* _Exercise directions_
Using the entries that follow, count the lines containing the word "picture" and give that number by itself.

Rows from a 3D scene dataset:

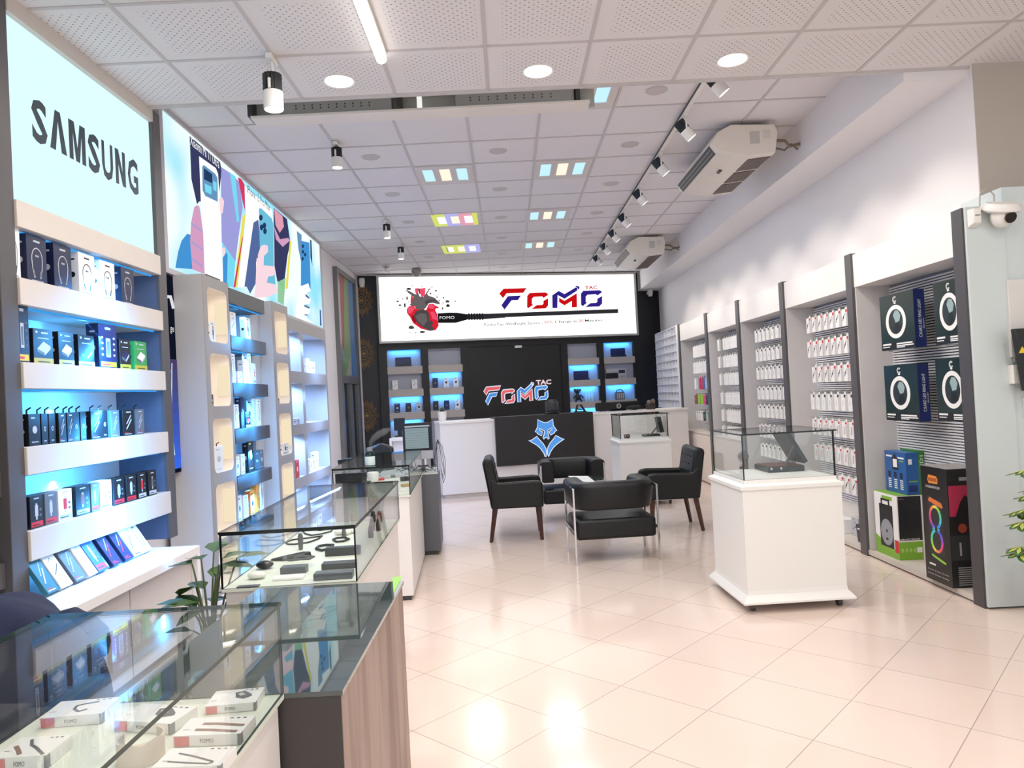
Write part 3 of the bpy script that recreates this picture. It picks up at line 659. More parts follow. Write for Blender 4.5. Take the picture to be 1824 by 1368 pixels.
MB().box(-2.55,-2.52,7.475,9.0,0,2.31).build('back_panel', BACKW, t, smooth=False)
for (za, zb) in RZ:
    for a, b in ((7.49,7.88),(7.985,8.935)):
        MB().box(-2.50,-2.49,a+.02,b-.02,zb-.008,zb-.001).build('led_strip', LEDB, t, smooth=False)
        area(t, (-2.36,(a+b)/2,zb-.012), .12, (b-a)*.8, 26*BLUE_W*(b-a)/.6, (.26,.48,1.0), (-.4,0,-1))
# goods on those shelves
def sm(name, label, cat, group, base, ink, kind, y, z, w, h, d=.05, x=XP-.06, side=1, hook=False):
    return carton(name, label, cat, group, base, ink, kind, (x-d*.0-.0,y,z+.001), Q, w, d, h, hook, side=side)
gA = 'small boxes on the blue shelves between the towers'
L = [(1.995,[(6.02,.13,.20,W_,K,'pen','white box with a pen print on the top blue shelf'),(6.36,.13,.19,W_,K,'watch','white box with a dark strap print on the top blue shelf')]),
     (1.606,[(5.97,.11,.24,W_,K,'loop','tall white earphone box at the near end of the second blue shelf'),(6.12,.12,.10,W_,K,'pen','low white box on the second blue shelf'),(6.24,.08,.20,W_,R_,'cable','white box with orange foot, before the taller one on the second blue shelf'),(6.36,.08,.27,W_,K,'watch','tall white box with a watch print on the second blue shelf'),(6.47,.08,.18,W_,R_,'charger','white box with orange foot at the far end of the second blue shelf')]),
     (1.228,[(6.00,.12,.20,W_,K,'loop','white hanging box at the near end of the third blue shelf'),(6.14,.08,.28,NV,S_,'spine','tall navy box on the third blue shelf'),(6.26,.13,.13,K,R_,'powerbank','short black box with a red print on the third blue shelf'),(6.42,.10,.26,S_,W_,'loop','clear grey pack on the third blue shelf'),(6.54,.10,.24,W_,K,'loop','white ring pack at the far end of the third blue shelf')]),
     (.84,[(5.98,.08,.16,W_,K,'icon','white box at the near end of the fourth blue shelf'),(6.10,.09,.17,W_,K,'icon','white box with a dark icon, second on the fourth blue shelf'),(6.06,.08,.25,B_,W_,'cable','blue box standing behind the white ones on the fourth blue shelf'),(6.17,.06,.26,R_,W_,'spine','red box standing behind the white ones on the fourth blue shelf'),(6.29,.14,.28,K,KH,'icon','tall black box on the fourth blue shelf'),(6.44,.10,.16,NV,S_,'spine','navy box behind the grey one on the fourth blue shelf'),(6.56,.11,.17,G_,S_,'icon','grey patterned box at the far end of the fourth blue shelf')]),
     (.46,[(5.98,.10,.22,W_,K,'icon','white box at the near end of the lowest blue shelf'),(6.12,.12,.20,W_,K,'loop','white box beside the orange ones on the lowest blue shelf'),(6.28,.12,.22,O_,K,'icon','orange box on the lowest blue shelf'),(6.42,.09,.34,O_,W_,'spine','tall orange box on the lowest blue shelf'),(6.52,.08,.35,W_,K,'watch','tall white box with a watch print on the lowest blue shelf')])]
for z, it in L:
    for (y, w_, h, base, ink, kd, lab) in it:
        back = 'behind' in lab
        sm('accessory_box', lab, 'box', gA, base, ink, kd, y, z, w_*.92, h, .05, XP-(.17 if back else .07))
for i, (y, w_, h, z, lab) in enumerate(((8.10,.16,.15,1.755,'white strap box, nearer of the group in the top wide compartment'),(8.32,.14,.17,1.755,'white strap box in the middle of the top wide compartment'),(8.55,.16,.14,1.755,'white strap box farthest in the top wide compartment'),
    (8.10,.14,.12,.635,'white trinket box nearest in the third wide compartment'),(8.30,.13,.14,.635,'white trinket box in the middle of the third wide compartment'),(8.52,.15,.20,.635,'tall white trinket box with a ring print in the third wide compartment'))):
    sm('trinket_box', lab, 'box', 'white boxes in the wide compartments', W_, G_, ('loop','watch','icon')[i%3], y, z, w_, h, .05, XP-.10)
sm('red_strap_box', 'red and white strap box in the narrow compartment of the shelf wall', 'box', None, R_, W_, 'watch', 7.60, .635, .13, .19)
sm('small_display_box', 'tiny grey box in the narrow compartment of the shelf wall', 'box', None, S_, K, 'icon', 7.72, 1.195, .09, .06)
sm('niche_box', 'white hanging box in the third niche of the nearer tower', 'box', None, W_, S_, 'icon', 5.60, .912, .17, .20, .03, XP-.05, hook=True)
sm('niche_strap', 'small dark strap box in the top niche of the nearer tower', 'box', None, W_, K, 'watch', 5.62, 1.915, .10, .16, .03, XP-.06)
sm('niche_gadget', 'small black gadget box in the second niche of the nearer tower', 'box', None, K, S_, 'icon', 5.52, 1.421, .05, .09, .03, XP-.05)
sm('niche_gadget', 'tiny dark gadget box in the second niche of the farther tower', 'box', None, K, S_, 'icon', 7.14, 1.421, .06, .05, .03, XP-.06)
sm('niche_box', 'white box with two dark bars in the third niche of the farther tower', 'box', None, W_, K, 'charger', 7.30, .912, .20, .11, .03, XP-.06)
solo(MB().box(-2.42,-2.28,5.60,5.86,2.413,2.445).box(-2.40,-2.30,5.64,5.82,2.445,2.452), 'set_top_box', BPLAST, 'flat black device lying on top of the nearer niche tower', 'device')
# tall blue poster in the gap
t = thing('neon_poster', 'tall dark poster with blue glow between the lettered unit and the niche tower', 'poster', (-2.45,5.1,.95))
MB().box(-2.46,-2.445,4.82,5.385,.95,2.40).build('board', emi('poster_dark',(22,26,44),.7), t, smooth=False)
m = MB()
for k in range(10): m.box(-2.4445,-2.4440+k*.0002,4.99,5.385,.98+k*.08,1.06+k*.08,k)
m.build('glow_print', [emi(f'poster_blue_{k}',(int(60+2*k),int(110-5*k),int(235-14*k)),.95) for k in range(10)], t, smooth=False)
m = MB(); 
for i in range(5):
    y = 5.06+.03*i; m.tube([(-2.441,y+.1,1.0+.02*i),(-2.441,y+.07,1.3),(-2.441,y+.12,1.55+.05*i)], .004, 4)
m.build('light_trail', emi('trail',(200,235,255),1.0), t)
m = MB().tube([(-2.441,5.29+.07*math.cos(a),2.16+.09*math.sin(a)) for a in [PI*.35*i for i in range(4)]], .014, 5)
MB().text('ge', (-2.4415,5.30,1.985),(0,1,0),(0,0,1),.05).build('lettering', emi('white_print_glow',(235,238,240),.9), t, smooth=False)
m.build('print', emi('white_print_glow',(235,238,240),.9), t)

# ================================================================= LONG BACKLIT POSTER
th = math.atan(.021); LBN = (math.cos(th), math.sin(th), 0)
def lb(px, py, e=0): p = onP(px, py, (-2.33+.001*e,0,0), LBN); return p
t = thing('backlit_poster', 'long backlit advertising poster of hands holding phones under the ceiling', 'light box', (-2.43,7.7,2.44))
LM_ = Matrix.Rotation(th, 4, 'Z')
m = MB(); ya, yb, za, zb = 5.30, 10.15, 2.45, 3.622
pl = lambda y, z, e=0: Vector((-2.33-.021*y+.001*e, y, z))
bx = lambda mm, y0, y1, z0, z1, e0, e1, mi=0: mm.prism([pl(y0,z0,e0),pl(y1,z0,e0),pl(y1,z1,e0),pl(y0,z1,e0)], [pl(y0,z0,e1),pl(y1,z0,e1),pl(y1,z1,e1),pl(y0,z1,e1)], mi)
for a in ((ya-.06,yb+.06,za-.04,za),(ya-.06,yb+.06,zb,zb+.036),(ya-.06,ya,za,zb),(yb,yb+.06,za,zb)): bx(m, *a, -120, 12)
m.build('frame', mat('poster_frame',(196,190,194),.4), t, smooth=False)
m = MB(); bx(m, ya, yb, za, zb, -30, 0)
def poster_mat():
    mm = bpy.data.materials.new('poster_film'); mm.use_nodes = True; nt = mm.node_tree; nt.nodes.clear(); Lk = nt.links.new
    o = nt.nodes.new('ShaderNodeOutputMaterial'); e = nt.nodes.new('ShaderNodeEmission'); e.inputs[1].default_value = 1.08
    tc = nt.nodes.new('ShaderNodeTexCoord'); nz = nt.nodes.new('ShaderNodeTexNoise'); nz.inputs['Scale'].default_value = 1.3; nz.inputs['Detail'].default_value = 1
    cr_ = nt.nodes.new('ShaderNodeValToRGB'); cr_.color_ramp.elements[0].color = rgb(150,225,245); cr_.color_ramp.elements[0].position = .35; cr_.color_ramp.elements[1].color = rgb(240,252,250); cr_.color_ramp.elements[1].position = .6
    Lk(tc.outputs['Object'], nz.inputs[0]); Lk(nz.outputs['Fac'], cr_.inputs[0]); Lk(cr_.outputs[0], e.inputs[0]); Lk(e.outputs[0], o.inputs[0]); return mm
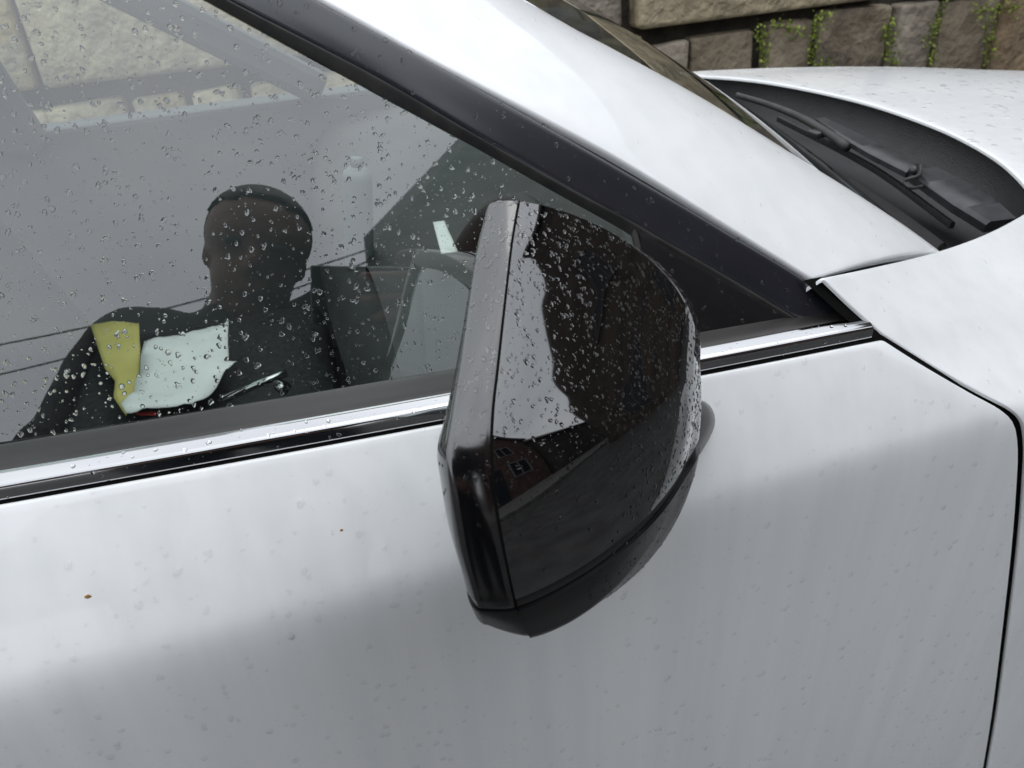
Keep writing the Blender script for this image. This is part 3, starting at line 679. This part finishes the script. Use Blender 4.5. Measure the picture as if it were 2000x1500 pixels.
# ------------------------------------------------------------------ what stands behind the viewer and shows in the reflections
h = empty('house', (4.0, -7, 0)); tag(h, 'red brick house with a gabled roof, mirrored in the side window', 'house')
hx0, hx1, hy, ez, rz = .72, 7.6, -6.95, 4.95, 7.7
hm = (hx0+hx1)/2
bm = bmesh.new()
fr_ = [(hx0, hy, 0), (hx1, hy, 0), (hx1, hy, ez), (hm, hy, rz), (hx0, hy, ez)]; bk = [(x, y-9, z) for x, y, z in fr_]
v1 = [bm.verts.new(p) for p in fr_]; v2 = [bm.verts.new(p) for p in bk]
bm.faces.new(v1); bm.faces.new(v2[::-1])
for i in range(5): bm.faces.new((v1[i], v2[i], v2[(i+1) % 5], v1[(i+1) % 5]))
bmesh.ops.recalc_face_normals(bm, faces=bm.faces)
hw = bmobj('house_wall', bm, M['brick'], h, False)
for s, a, b in ((0, hx0-.28, hm), (1, hm, hx1+.28)):
    za, zb_ = (ez-.2, rz+.05) if s == 0 else (rz+.05, ez-.2)
    bm = bmesh.new(); vs = [bm.verts.new(p) for p in ((a, hy+.3, za), (b, hy+.3, zb_), (b, hy-9.3, zb_), (a, hy-9.3, za), (a, hy+.3, za+.14), (b, hy+.3, zb_+.14), (b, hy-9.3, zb_+.14), (a, hy-9.3, za+.14))]
    for f in ((0, 3, 2, 1), (4, 5, 6, 7), (0, 1, 5, 4), (1, 2, 6, 5), (2, 3, 7, 6), (3, 0, 4, 7)): bm.faces.new([vs[i] for i in f])
    bmobj('roof', bm, M['roof'], h, False)
for wx, wz in ((1.7, 1.0), (5.3, 1.0), (1.9, 3.2), (5.0, 3.2)):
    f = bmesh.new()
    for lo, hi in (((wx, hy, wz), (wx+.07, hy+.06, wz+1.3)), ((wx+1.23, hy, wz), (wx+1.3, hy+.06, wz+1.3)), ((wx+.07, hy, wz), (wx+1.23, hy+.06, wz+.07)), ((wx+.07, hy, wz+1.23), (wx+1.23, hy+.06, wz+1.3)), ((wx+.62, hy, wz+.07), (wx+.68, hy+.05, wz+1.23))): box(f, lo, hi)
    fo = bmobj('window', f, M['frame_grey'], h, False)
    p = bmesh.new(); box(p, (wx+.07, hy, wz+.07), (wx+1.23, hy+.02, wz+1.23)); bmobj('pane', p, M['house_pane'], fo, False)
bm = bmesh.new(); box(bm, (3.6, hy, 0), (4.6, hy+.05, 2.1), .01); bmobj('front_door', bm, M['trousers'], h, False)

hb = empty('house', (11.0, 1.5, 0)); tag(hb, 'tall brown brick house closing the end of the lane, mirrored in the door mirror', 'house')
bm = bmesh.new(); box(bm, (7.4, -3.6, 0), (16, 18.0, 7.4)); bmobj('house_wall', bm, mottled(mat('brown brick', (.08, .06, .045), .9), (.032, .025, .019), (.075, .056, .041), 2.5), hb, False)
bm = bmesh.new(); box(bm, (7.15, -3.8, 7.41), (16.3, 18.2, 7.6), .05); bmobj('roof', bm, M['roof'], hb, False)
for wy in (-2.3, .2, 2.7):
    for wz in (1.0, 3.6):
        f = bmesh.new(); x = 7.4
        for lo, hi in (((x-.06, wy, wz), (x, wy+.07, wz+1.4)), ((x-.06, wy+1.13, wz), (x, wy+1.2, wz+1.4)), ((x-.06, wy+.07, wz), (x, wy+1.13, wz+.07)), ((x-.06, wy+.07, wz+1.33), (x, wy+1.13, wz+1.4)), ((x-.05, wy+.57, wz+.07), (x, wy+.63, wz+1.33))): box(f, lo, hi)
        fo = bmobj('window', f, M['roof'], hb, False)
        p = bmesh.new(); box(p, (x-.02, wy+.07, wz+.07), (x, wy+1.13, wz+1.33)); bmobj('pane', p, M['house_pane'], fo, False)

def tree(x, y, H, cr_, label, seed):
    r = random.Random(seed); t = empty('tree', (x, y, 0)); tag(t, label, 'tree')
    bm = bmesh.new(); tube(bm, [(x, y, 0), (x+.1, y, H*.3), (x-.1, y+.1, H*.6), (x, y, H*.85)], [.2, .15, .1, .03], 8)
    tips = []
    for k in range(7):
        a = r.uniform(0, 6.28); b = np.array([x, y, H*r.uniform(.3, .7)]); e = b+np.array([math.cos(a)*cr_*.7, math.sin(a)*cr_*.7, H*.18]); tube(bm, [b, (b+e)/2+np.array([0, 0, -.1]), e], [.06, .04, .015], 5); tips.append(e)
    bmobj('trunk', bm, M['bark'], t)
    bm = bmesh.new()
    cl = tips+[np.array([x+r.gauss(0, cr_*.4), y+r.gauss(0, cr_*.4), H*r.uniform(.5, .98)]) for _ in range(16)]
    for c in cl:
        for _ in range(260):
            d = np.array([r.gauss(0, 1), r.gauss(0, 1), r.gauss(0, .8)])*cr_*.22; p = c+d; s = r.uniform(.06, .14)
            q = Matrix.Rotation(r.uniform(0, 6.28), 3, 'Z') @ Matrix.Rotation(r.uniform(-1.2, 1.2), 3, 'X')
            bm.faces.new([bm.verts.new(Vector(p)+q @ Vector(a)*s) for a in ((-1, 0, 0), (0, -.5, 0), (1, 0, 0), (0, .5, 0))])
    bmobj('crown', bm, M['tree_leaf'], t, False)
hcn = empty('house', (12.0, -9, 0)); tag(hcn, 'low grey brown house between the brick house and the tall house', 'house')
bm = bmesh.new(); box(bm, (7.95, -13, 0), (15.0, -6.6, 4.3)); bmobj('house_wall', bm, mottled(mat('grey brown render', (.07, .065, .055), .9), (.045, .042, .036), (.09, .08, .068), 1.5), hcn, False)
bm = bmesh.new(); v_ = [bm.verts.new(p) for p in ((7.7, -6.3, 4.31), (15.3, -6.3, 4.31), (15.3, -13.3, 4.31), (7.7, -13.3, 4.31), (8.6, -9.8, 6.4), (14.4, -9.8, 6.4))]
for f in ((0, 1, 5, 4), (2, 3, 4, 5), (1, 2, 5), (3, 0, 4), (3, 2, 1, 0)): bm.faces.new([v_[i] for i in f])
bmobj('roof', bm, M['roof'], hcn, False)
tree(-9.0, -14, 5, 2.2, 'small tree far left across the road', 3)
for x, y, lab in ((-9.5, -8.6, 'wooden utility pole standing across the road, left of the house'),):
    p = empty('utility_pole', (x, y, 0)); tag(p, lab, 'pole')
    bm = bmesh.new(); tube(bm, [(x, y, 0), (x, y, 7)], [.14, .10], 12); bmobj('pole', bm, M['bark'], p)
    bm = bmesh.new(); box(bm, (x-.05, y-.8, 6.2), (x+.05, y+.8, 6.32), .01); bmobj('crossarm', bm, M['bark'], p, False)
for a, b, sag, lab in (((-9.5, -8.3, 6.0), (.66, -6.8, 4.86), .55, 'upper overhead cable running from the utility pole to the brick house'), ((-9.5, -8.8, 5.6), (.66, -6.8, 4.74), .55, 'lower overhead cable running from the utility pole to the brick house')):
    a, b = np.array(a), np.array(b); bm = bmesh.new(); tube(bm, [a*(1-k)+b*k-np.array([0, 0, sag*4*k*(1-k)]) for k in np.linspace(0, 1, 24)], .009, 6)
    tag(bmobj('overhead_cable', bm, M['wire']), lab, 'cable', 'overhead cables')

# ------------------------------------------------------------------ the photographer
def loc(r, u, f): return CAM+CR*r+CU*u+CF*f
ph = empty('phone', tuple(loc(.05, .008, -.008))); tag(ph, 'dark phone held up by the person taking the picture', 'phone')
def local_box(name, r0, r1, u0, u1, f0, f1, bev, material, parent):
    bm = bmesh.new(); box(bm, (r0, u0, f0), (r1, u1, f1), bev)
    Mx = Matrix(((CR[0], CU[0], CF[0], CAM[0]), (CR[1], CU[1], CF[1], CAM[1]), (CR[2], CU[2], CF[2], CAM[2]), (0, 0, 0, 1)))
    bmesh.ops.transform(bm, matrix=Mx, verts=bm.verts); bmesh.ops.recalc_face_normals(bm, faces=bm.faces); return bmobj(name, bm, material, parent, False)
local_box('phone_body', -.026, .122, -.030, .045, -.0120, -.0040, .0035, M['phone'], ph)
local_box('phone_screen', -.022, .118, -.026, .041, -.0126, -.0121, .0001, M['house_pane'], ph)

def skin_mesh(chains, sub=2):
    """chains of (point, radius); chains after the first start on the point nearest to their own first point"""
    pts, rad, ed = [], [], []
    for ch in chains:
        prev = None
        for k, (p, r) in enumerate(ch):
            p = Vector(p)
            if k == 0 and pts:
                i = min(range(len(pts)), key=lambda q: (pts[q]-p).length); prev = i; continue
            pts.append(p); rad.append(r)
            if prev is not None: ed.append((prev, len(pts)-1))
            prev = len(pts)-1
    me = bpy.data.meshes.new('tmp'); me.from_pydata([tuple(p) for p in pts], ed, []); o = bpy.data.objects.new('tmp', me); COL.objects.link(o)
    sm = o.modifiers.new('s', 'SKIN'); sm.use_smooth_shade = True
    for i, v in enumerate(me.skin_vertices[0].data): v.radius = (rad[i], rad[i]) if not isinstance(rad[i], tuple) else rad[i]; v.use_root = (i == 0)
    ss = o.modifiers.new('u', 'SUBSURF'); ss.levels = ss.render_levels = sub
    dg = bpy.context.evaluated_depsgraph_get(); ev = o.evaluated_get(dg); m2 = bpy.data.meshes.new_from_object(ev)
    bpy.data.objects.remove(o); return m2
def merge_remesh(meshes, extra_bm, voxel):
    bm = bmesh.new()
    for m_ in meshes: bm.from_mesh(m_)
    if extra_bm is not None:
        t = bpy.data.meshes.new('t'); extra_bm.to_mesh(t); bm.from_mesh(t); extra_bm.free()
    me = bpy.data.meshes.new('tmp'); bm.to_mesh(me); bm.free(); o = bpy.data.objects.new('tmp', me); COL.objects.link(o)
    r = o.modifiers.new('r', 'REMESH'); r.mode = 'VOXEL'; r.voxel_size = voxel
    s = o.modifiers.new('s', 'SMOOTH'); s.iterations = 3; s.factor = .5
    dg = bpy.context.evaluated_depsgraph_get(); m2 = bpy.data.meshes.new_from_object(o.evaluated_get(dg)); bpy.data.objects.remove(o); return m2
per = empty('person', (-.17, -.76, 0)); tag(per, 'person in a black T-shirt holding up a phone, mirrored in the window', 'person')
hc = np.array([-.098, -.63, 1.545]); nb = np.array([-.150, -.69, 1.455]); hd = np.array([.062, .075, .15]); hd /= np.linalg.norm(hd)
pel, chs = np.array([-.18, -.80, .95]), np.array([-.16, -.745, 1.26])
shL, shR = np.array([-.305, -.675, 1.415]), np.array([.02, -.71, 1.415])
elL, elR = np.array([-.455, -.585, 1.175]), np.array([.215, -.66, 1.13])
OL = np.array([-.02, -.06, -.155])
wrL, wrR = loc(-.075, -.060, -.035)+OL, loc(.158, -.025, -.045)
trunk = [(pel, (.16, .11)), ((pel+chs)/2, (.15, .105)), (chs, (.17, .11)), (nb*.8+chs*.2, .085), (nb, .068), (hc-hd*.10, .058), (hc-hd*.05, .070)]
def arm(s, e, w, hand): return [(nb*.55+chs*.45, .08), (s, .062), ((s+e)/2, .050), (e, .042), ((e+w)/2, .038), (w, .027), (hand, .026)]
handL, handR = loc(-.034, -.046, -.022)+OL, loc(.140, .004, -.026)
legs = []
for sx in (-1, 1):
    hp = pel+np.array([.095*sx, 0, -.03]); legs.append([(pel, .15), (hp, .095), (np.array([-.18+.11*sx, -.78, .50]), .060), (np.array([-.18+.12*sx, -.82, .10]), .040), (np.array([-.18+.13*sx, -.79, .05]), .045), (np.array([-.18+.14*sx, -.66, .035]), .035)])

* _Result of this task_
3